> **THE PROBLEM**
Write the lines out again, from the top of the material to the line containing "if not me.materials: me.materials.append(M_DARK)", pictures excluded.

> **DATASET EXCERPTS**
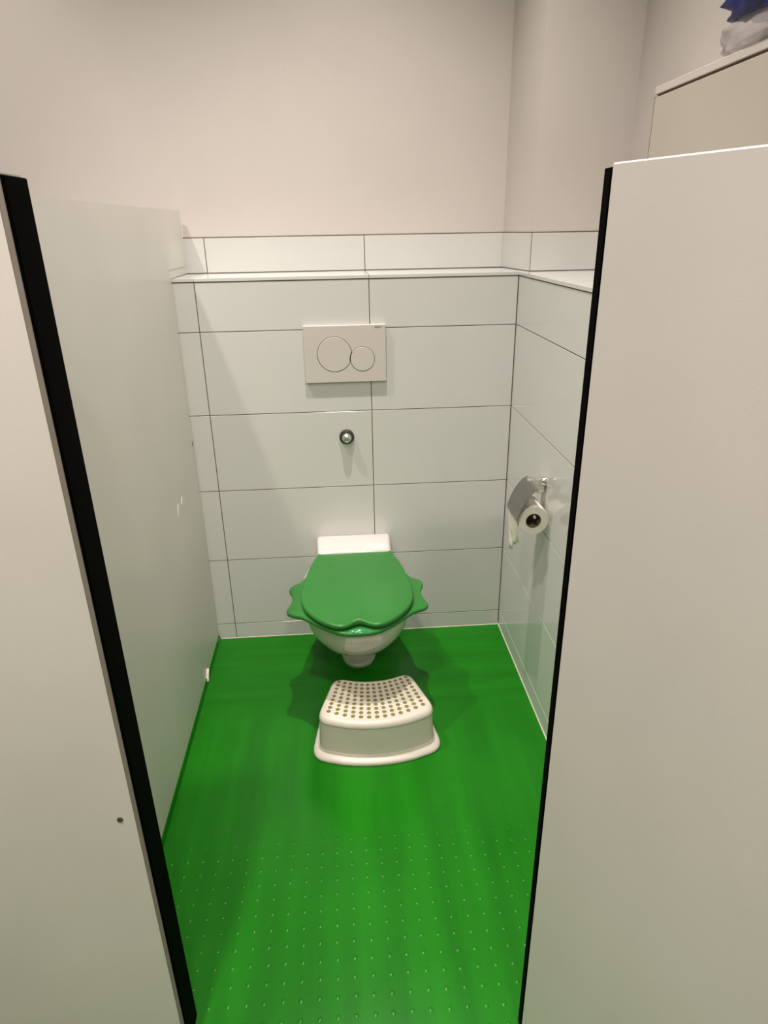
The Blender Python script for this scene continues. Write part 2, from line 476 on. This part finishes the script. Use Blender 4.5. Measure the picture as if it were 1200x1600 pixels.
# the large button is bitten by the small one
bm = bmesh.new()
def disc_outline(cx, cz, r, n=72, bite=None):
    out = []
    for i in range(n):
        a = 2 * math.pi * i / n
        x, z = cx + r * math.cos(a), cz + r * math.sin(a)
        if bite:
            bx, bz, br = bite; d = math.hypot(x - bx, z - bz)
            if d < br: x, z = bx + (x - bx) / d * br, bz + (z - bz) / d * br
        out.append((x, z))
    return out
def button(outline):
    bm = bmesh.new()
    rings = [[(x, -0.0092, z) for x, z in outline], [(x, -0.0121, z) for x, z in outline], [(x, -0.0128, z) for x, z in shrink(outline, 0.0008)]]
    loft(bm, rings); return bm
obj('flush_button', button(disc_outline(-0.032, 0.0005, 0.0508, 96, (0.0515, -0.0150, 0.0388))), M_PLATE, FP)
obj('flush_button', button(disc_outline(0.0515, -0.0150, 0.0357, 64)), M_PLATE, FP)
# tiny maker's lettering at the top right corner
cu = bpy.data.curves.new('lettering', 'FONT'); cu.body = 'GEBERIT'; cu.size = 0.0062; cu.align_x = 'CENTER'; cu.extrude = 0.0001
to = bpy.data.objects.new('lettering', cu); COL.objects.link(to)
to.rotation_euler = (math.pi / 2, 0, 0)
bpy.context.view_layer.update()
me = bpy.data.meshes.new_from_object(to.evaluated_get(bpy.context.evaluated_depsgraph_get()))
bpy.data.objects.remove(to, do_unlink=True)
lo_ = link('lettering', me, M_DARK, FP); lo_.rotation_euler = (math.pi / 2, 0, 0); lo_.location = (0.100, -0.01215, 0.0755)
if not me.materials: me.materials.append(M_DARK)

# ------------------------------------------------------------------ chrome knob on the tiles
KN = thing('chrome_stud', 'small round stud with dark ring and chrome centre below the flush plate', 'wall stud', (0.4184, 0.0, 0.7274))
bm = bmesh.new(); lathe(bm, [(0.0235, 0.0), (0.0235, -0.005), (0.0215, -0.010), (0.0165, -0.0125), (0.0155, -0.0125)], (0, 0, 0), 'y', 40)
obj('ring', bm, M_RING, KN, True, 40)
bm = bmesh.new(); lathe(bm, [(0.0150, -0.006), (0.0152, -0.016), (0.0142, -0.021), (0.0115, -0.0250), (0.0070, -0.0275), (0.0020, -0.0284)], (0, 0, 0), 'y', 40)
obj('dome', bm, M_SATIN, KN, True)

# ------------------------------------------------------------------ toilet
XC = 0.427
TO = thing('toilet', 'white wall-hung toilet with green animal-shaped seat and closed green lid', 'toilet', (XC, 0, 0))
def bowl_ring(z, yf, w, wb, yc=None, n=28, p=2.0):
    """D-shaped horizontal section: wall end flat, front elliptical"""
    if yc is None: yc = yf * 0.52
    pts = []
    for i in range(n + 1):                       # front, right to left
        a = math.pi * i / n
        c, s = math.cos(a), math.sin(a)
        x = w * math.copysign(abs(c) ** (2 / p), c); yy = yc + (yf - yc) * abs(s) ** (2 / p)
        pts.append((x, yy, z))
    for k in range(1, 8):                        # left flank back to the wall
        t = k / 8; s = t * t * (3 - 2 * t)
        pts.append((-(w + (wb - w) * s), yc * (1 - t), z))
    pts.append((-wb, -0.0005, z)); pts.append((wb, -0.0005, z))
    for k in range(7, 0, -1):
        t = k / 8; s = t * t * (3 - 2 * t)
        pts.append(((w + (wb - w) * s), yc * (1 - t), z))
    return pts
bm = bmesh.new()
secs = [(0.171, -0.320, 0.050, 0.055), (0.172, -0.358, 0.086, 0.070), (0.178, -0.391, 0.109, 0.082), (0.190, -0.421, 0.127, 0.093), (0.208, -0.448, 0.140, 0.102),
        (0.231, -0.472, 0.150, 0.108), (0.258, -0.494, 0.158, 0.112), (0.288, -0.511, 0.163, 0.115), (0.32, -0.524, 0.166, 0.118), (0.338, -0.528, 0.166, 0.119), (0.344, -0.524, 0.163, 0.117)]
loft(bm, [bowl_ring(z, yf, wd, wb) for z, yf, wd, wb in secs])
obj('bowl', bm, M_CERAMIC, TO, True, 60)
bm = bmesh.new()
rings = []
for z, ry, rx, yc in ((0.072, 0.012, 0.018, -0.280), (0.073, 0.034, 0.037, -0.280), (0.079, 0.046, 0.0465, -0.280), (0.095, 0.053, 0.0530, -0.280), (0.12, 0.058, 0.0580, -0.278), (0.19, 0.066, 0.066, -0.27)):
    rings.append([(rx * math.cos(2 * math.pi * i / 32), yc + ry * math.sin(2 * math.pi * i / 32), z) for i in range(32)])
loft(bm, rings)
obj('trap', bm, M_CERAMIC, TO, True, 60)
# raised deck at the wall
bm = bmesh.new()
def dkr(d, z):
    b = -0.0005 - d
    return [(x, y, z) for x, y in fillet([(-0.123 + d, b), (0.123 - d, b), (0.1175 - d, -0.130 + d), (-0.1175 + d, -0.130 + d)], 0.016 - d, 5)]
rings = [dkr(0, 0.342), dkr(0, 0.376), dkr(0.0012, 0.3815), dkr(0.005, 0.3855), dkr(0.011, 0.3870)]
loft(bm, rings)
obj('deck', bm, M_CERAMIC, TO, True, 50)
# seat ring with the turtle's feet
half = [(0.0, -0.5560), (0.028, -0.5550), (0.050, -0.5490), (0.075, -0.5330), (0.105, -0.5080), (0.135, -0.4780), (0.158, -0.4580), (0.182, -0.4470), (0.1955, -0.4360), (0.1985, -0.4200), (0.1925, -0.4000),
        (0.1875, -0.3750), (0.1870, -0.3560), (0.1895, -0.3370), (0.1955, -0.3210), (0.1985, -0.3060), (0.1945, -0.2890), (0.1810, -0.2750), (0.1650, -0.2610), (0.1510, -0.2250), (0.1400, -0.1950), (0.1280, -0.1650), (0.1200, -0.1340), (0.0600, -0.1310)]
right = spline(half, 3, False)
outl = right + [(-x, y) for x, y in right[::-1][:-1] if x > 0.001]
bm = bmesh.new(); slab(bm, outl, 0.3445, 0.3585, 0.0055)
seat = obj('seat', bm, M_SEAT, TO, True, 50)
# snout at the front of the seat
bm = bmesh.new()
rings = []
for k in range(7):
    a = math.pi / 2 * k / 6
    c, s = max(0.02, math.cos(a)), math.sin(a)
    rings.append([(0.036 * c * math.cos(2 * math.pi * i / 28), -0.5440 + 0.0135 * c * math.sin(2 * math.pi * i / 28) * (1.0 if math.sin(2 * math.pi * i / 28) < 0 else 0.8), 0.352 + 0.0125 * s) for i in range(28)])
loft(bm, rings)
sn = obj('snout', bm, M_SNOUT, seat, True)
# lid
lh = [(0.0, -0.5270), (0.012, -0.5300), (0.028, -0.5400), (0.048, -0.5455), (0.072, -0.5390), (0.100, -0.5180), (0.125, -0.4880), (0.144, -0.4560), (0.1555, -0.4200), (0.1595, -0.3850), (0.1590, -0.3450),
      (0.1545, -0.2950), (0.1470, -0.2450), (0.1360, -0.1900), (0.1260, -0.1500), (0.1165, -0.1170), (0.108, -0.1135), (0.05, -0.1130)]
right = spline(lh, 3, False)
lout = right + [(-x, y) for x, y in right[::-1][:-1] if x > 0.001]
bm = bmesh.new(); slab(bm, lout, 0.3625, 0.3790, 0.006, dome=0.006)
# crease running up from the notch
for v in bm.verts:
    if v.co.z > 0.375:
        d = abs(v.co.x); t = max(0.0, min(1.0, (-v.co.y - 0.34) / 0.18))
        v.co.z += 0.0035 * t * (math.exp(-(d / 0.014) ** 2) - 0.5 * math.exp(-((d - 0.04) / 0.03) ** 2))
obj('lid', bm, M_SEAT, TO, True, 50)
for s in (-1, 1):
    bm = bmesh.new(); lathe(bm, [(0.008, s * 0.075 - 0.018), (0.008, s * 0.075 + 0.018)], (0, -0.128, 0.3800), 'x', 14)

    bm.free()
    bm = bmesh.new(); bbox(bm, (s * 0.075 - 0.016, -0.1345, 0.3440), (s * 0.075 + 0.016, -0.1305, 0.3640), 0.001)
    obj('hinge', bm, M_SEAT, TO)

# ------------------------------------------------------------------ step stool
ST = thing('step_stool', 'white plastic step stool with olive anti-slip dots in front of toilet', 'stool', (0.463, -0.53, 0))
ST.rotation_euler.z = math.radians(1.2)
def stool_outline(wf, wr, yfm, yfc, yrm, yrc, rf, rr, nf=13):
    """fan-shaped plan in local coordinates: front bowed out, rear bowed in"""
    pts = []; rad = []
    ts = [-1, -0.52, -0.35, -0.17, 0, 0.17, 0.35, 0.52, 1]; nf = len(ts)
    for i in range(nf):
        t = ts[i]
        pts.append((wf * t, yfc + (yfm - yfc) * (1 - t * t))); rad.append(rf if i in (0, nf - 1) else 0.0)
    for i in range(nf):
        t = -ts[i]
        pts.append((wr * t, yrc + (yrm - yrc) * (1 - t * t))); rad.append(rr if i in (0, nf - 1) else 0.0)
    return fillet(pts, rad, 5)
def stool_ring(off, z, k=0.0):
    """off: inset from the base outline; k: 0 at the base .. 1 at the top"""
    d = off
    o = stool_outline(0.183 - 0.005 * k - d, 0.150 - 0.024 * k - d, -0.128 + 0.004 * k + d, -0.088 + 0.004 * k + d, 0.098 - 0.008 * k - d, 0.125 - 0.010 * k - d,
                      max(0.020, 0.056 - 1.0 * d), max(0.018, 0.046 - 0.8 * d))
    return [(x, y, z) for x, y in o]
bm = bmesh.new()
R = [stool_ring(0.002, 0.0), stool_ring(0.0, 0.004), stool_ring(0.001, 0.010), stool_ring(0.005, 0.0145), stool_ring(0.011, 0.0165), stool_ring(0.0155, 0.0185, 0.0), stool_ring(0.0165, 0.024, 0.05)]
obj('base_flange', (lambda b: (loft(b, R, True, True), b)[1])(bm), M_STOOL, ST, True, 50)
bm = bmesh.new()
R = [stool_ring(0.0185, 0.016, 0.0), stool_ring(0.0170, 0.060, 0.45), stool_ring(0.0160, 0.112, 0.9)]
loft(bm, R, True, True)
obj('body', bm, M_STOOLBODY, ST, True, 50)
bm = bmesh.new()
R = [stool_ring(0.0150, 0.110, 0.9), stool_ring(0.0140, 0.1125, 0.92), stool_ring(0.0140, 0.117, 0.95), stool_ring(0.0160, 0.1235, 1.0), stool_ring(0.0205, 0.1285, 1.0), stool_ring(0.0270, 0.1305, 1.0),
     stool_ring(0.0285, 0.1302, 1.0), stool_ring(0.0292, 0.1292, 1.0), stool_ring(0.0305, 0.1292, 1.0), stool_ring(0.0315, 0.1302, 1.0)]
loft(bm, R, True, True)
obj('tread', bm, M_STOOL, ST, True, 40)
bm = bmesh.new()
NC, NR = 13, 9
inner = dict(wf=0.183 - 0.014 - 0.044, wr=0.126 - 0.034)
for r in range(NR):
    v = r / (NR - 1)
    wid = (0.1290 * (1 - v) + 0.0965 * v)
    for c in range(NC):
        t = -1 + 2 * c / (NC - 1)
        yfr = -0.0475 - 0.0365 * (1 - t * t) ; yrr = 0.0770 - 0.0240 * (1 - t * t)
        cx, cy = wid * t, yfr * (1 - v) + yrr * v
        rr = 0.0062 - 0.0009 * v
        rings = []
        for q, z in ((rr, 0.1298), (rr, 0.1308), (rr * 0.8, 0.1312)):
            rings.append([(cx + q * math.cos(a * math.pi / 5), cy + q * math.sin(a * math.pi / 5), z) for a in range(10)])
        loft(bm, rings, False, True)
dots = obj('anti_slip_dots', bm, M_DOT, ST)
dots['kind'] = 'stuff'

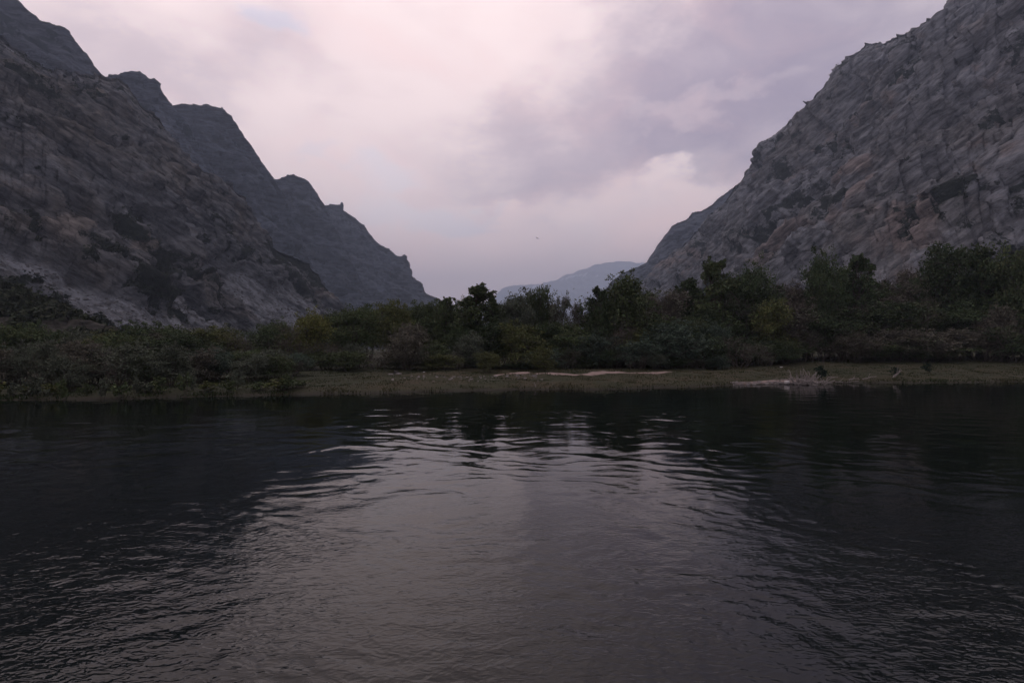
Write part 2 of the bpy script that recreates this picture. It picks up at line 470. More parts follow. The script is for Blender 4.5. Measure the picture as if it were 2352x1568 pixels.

> **FULL SOLUTION**
The Blender Python script for this scene continues. Write part 2, from line 476 on. This part finishes the script. Use Blender 4.5. Measure the picture as if it were 1200x1600 pixels.
# the large button is bitten by the small one
bm = bmesh.new()
def disc_outline(cx, cz, r, n=72, bite=None):
    out = []
    for i in range(n):
        a = 2 * math.pi * i / n
        x, z = cx + r * math.cos(a), cz + r * math.sin(a)
        if bite:
            bx, bz, br = bite; d = math.hypot(x - bx, z - bz)
            if d < br: x, z = bx + (x - bx) / d * br, bz + (z - bz) / d * br
        out.append((x, z))
    return out
def button(outline):
    bm = bmesh.new()
    rings = [[(x, -0.0092, z) for x, z in outline], [(x, -0.0121, z) for x, z in outline], [(x, -0.0128, z) for x, z in shrink(outline, 0.0008)]]
    loft(bm, rings); return bm
obj('flush_button', button(disc_outline(-0.032, 0.0005, 0.0508, 96, (0.0515, -0.0150, 0.0388))), M_PLATE, FP)
obj('flush_button', button(disc_outline(0.0515, -0.0150, 0.0357, 64)), M_PLATE, FP)
# tiny maker's lettering at the top right corner
cu = bpy.data.curves.new('lettering', 'FONT'); cu.body = 'GEBERIT'; cu.size = 0.0062; cu.align_x = 'CENTER'; cu.extrude = 0.0001
to = bpy.data.objects.new('lettering', cu); COL.objects.link(to)
to.rotation_euler = (math.pi / 2, 0, 0)
bpy.context.view_layer.update()
me = bpy.data.meshes.new_from_object(to.evaluated_get(bpy.context.evaluated_depsgraph_get()))
bpy.data.objects.remove(to, do_unlink=True)
lo_ = link('lettering', me, M_DARK, FP); lo_.rotation_euler = (math.pi / 2, 0, 0); lo_.location = (0.100, -0.01215, 0.0755)
if not me.materials: me.materials.append(M_DARK)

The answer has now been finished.